-- begin RECORDS --

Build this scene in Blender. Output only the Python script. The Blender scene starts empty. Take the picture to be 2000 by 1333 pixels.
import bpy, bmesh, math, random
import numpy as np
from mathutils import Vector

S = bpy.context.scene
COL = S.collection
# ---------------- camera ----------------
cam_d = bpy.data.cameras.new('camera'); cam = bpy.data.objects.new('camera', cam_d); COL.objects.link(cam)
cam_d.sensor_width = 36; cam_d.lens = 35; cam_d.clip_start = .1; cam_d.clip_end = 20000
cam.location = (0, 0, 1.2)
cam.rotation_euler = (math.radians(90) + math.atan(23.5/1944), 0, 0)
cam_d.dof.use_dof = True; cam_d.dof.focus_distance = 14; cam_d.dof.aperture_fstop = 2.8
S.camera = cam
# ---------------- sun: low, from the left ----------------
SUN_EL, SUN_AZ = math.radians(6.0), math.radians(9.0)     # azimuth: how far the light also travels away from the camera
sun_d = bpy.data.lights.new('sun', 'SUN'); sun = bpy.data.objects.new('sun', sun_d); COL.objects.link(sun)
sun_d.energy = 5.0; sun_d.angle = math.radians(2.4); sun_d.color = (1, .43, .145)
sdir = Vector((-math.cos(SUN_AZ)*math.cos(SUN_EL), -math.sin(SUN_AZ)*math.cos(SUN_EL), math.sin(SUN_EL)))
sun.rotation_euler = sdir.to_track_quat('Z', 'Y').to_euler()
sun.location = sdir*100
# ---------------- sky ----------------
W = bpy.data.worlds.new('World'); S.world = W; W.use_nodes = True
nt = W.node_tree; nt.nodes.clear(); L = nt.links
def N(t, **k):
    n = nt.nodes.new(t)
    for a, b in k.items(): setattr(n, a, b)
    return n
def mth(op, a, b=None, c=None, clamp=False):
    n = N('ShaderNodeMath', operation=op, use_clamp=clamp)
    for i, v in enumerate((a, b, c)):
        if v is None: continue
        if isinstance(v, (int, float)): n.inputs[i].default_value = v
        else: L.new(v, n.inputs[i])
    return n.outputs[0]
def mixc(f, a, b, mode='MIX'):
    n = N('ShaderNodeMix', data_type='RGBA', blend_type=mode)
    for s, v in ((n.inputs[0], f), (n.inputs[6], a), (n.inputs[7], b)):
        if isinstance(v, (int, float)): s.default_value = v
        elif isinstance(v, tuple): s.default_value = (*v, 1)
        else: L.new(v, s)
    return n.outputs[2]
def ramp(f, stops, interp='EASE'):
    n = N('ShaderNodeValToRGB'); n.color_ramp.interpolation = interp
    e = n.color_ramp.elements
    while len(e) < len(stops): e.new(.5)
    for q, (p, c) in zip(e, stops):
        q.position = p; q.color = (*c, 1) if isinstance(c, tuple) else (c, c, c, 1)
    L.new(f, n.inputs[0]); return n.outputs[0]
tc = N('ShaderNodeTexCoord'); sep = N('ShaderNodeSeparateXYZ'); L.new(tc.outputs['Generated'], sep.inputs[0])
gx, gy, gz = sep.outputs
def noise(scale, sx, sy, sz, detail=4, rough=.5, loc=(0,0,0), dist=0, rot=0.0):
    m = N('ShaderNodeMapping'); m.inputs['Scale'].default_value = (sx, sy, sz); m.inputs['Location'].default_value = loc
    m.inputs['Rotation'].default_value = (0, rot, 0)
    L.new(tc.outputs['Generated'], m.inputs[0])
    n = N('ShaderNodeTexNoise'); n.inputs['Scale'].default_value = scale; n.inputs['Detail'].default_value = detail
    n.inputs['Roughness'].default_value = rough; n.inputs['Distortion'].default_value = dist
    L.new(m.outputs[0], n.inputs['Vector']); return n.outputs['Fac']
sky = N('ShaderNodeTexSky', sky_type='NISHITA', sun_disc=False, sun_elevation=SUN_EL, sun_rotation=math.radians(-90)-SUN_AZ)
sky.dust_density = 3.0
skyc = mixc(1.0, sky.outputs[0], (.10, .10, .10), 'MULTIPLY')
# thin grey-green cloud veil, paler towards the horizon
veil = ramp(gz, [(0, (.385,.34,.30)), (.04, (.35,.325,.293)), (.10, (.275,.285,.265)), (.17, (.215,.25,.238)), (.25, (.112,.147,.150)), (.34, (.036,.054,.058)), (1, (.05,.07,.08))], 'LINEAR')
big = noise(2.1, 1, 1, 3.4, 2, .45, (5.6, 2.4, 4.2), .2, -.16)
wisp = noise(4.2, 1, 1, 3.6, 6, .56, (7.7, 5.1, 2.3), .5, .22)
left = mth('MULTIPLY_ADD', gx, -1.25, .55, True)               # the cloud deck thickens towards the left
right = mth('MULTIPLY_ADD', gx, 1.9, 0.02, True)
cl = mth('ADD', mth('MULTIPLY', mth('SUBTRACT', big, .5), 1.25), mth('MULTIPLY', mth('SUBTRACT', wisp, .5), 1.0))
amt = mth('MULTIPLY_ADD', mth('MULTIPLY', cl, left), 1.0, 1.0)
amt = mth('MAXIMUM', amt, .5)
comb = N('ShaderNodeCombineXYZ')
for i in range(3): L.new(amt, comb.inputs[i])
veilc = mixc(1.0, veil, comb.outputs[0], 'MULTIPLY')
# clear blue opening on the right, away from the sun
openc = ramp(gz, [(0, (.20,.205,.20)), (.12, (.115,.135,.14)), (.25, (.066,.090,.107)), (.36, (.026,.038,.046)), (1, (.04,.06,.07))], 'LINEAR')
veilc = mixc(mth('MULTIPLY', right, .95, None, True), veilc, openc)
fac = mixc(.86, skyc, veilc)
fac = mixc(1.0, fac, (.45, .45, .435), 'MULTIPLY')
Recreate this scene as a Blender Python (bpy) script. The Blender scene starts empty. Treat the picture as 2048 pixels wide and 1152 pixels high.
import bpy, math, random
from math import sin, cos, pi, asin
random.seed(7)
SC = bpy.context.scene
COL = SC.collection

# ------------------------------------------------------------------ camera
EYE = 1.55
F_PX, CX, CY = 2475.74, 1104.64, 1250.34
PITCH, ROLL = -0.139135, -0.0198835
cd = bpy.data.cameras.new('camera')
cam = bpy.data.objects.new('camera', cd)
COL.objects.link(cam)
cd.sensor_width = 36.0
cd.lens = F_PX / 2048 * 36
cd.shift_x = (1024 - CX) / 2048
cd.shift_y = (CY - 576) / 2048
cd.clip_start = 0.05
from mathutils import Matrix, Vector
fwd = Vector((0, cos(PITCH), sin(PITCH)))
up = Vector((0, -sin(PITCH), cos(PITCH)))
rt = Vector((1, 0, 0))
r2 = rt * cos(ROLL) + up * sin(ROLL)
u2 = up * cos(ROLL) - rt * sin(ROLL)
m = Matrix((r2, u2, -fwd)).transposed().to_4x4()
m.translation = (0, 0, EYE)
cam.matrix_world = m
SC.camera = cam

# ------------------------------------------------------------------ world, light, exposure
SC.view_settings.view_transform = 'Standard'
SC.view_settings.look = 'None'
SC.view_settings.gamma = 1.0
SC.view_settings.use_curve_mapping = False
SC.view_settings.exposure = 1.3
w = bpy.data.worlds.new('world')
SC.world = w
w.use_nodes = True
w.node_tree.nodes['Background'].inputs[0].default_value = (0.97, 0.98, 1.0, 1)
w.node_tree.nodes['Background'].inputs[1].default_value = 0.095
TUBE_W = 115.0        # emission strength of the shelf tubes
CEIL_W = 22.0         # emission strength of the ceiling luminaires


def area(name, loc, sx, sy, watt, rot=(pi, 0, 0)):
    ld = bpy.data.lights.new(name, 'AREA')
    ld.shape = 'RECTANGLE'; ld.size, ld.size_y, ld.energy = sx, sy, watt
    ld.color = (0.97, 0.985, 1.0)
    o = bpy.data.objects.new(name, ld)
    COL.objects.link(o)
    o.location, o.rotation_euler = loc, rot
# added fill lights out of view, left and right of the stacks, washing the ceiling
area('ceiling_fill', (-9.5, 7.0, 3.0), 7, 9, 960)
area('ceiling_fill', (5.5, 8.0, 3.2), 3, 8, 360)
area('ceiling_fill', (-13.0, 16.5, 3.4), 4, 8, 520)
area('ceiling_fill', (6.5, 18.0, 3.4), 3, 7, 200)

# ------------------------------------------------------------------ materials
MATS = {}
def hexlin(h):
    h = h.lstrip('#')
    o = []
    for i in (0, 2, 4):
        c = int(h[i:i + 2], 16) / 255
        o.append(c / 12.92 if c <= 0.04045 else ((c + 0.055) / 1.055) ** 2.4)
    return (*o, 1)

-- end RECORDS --

▶ _EXERCISE BRIEF_: Identify each line in the records above that contains the word "empty", and copy it out in full.

▶ _CORRECT RESULT_:
Build this scene in Blender. Output only the Python script. The Blender scene starts empty. Take the picture to be 2000 by 1333 pixels.
Recreate this scene as a Blender Python (bpy) script. The Blender scene starts empty. Treat the picture as 2048 pixels wide and 1152 pixels high.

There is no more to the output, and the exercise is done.